An examination of the crystallization of urea from supersaturated aqueous and aqueous-methanol solutions as monitored in-process using ATR FTIR spectroscopy

In-process ATR FTIR spectroscopy combined with optical turbidometry is applied to the measurement of reactant supersaturation during temperature-programmed studies of the batch crystallization of urea from aqueous and mixed aqueous/methanolic solvent systems at the 400 mL scale size (pitched blade impeller) for solute compositions in the 35-65 w/w% range. The metastable zone widths were found to be in the range 3-12degreesC and critical supersaturations in the 1.05-1.18 range, respectively, inversely dependent upon solute concentration. Only a slight dependency of the metastable zone width with reactor heating/cooling rates, indicative of fairly matched rates of nucleation and solubility change, is found.

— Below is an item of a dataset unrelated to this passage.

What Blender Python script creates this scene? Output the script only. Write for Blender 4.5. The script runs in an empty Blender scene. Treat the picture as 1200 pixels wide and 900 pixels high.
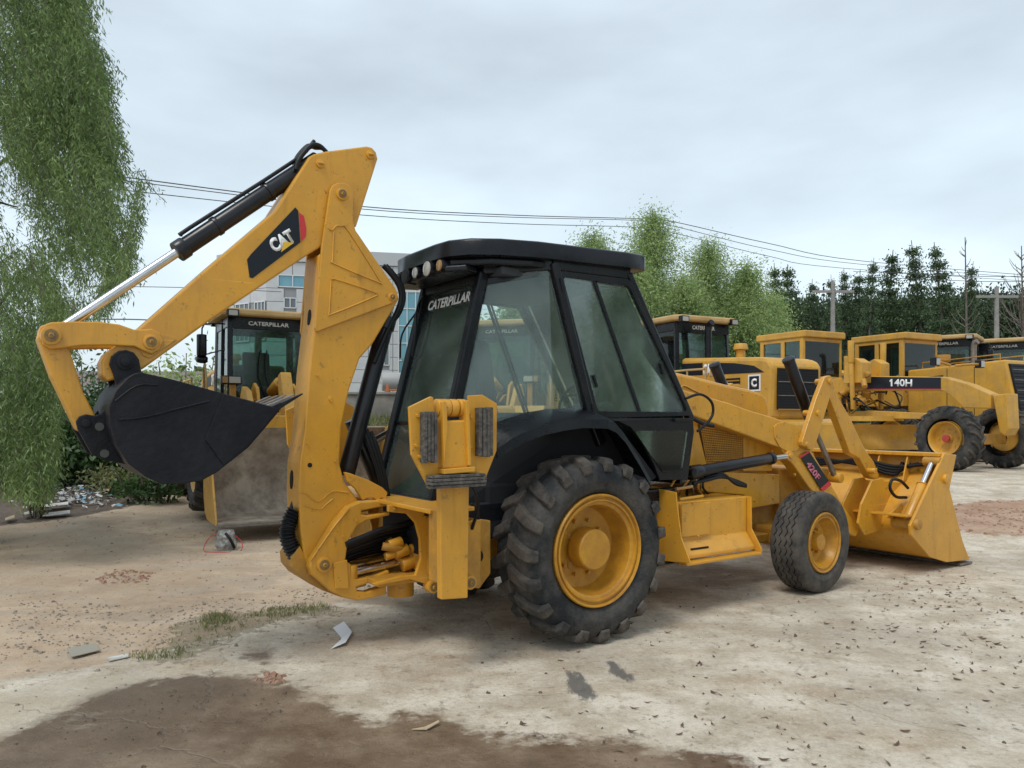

Cross-correlation between FTIR and turbidometic measurements reveal, as expected, the former technique to be more sensitive to the detection of the crystallization onset. No evidence was found for phase separation (oiling-out) prior to nucleation, in contrast to previous studies of citric acid (Groen, H.; Roberts, K.J. J. Phys. Chem. B 2001, 105, 10723-10730). Crystallization enthalpic release at the onset point is found to affect transient crystal dissolution and regrowth following nucleation. Good FTIR calibration, with excellent correlation to known solubility data, using a univariant IR transmittance (peak intensity) model is achieved for both single and mixed solvent systems, this despite slight variation in the IR peak positions with temperature and concentration. Attempts to use the calibration data at higher solute concentrations beyond the calibration range were not successful, this being associated with a significant underestimation of the solution supersaturation. A forward look to improvements in FTIR calibration using multivariant chemometric approaches is highlighted.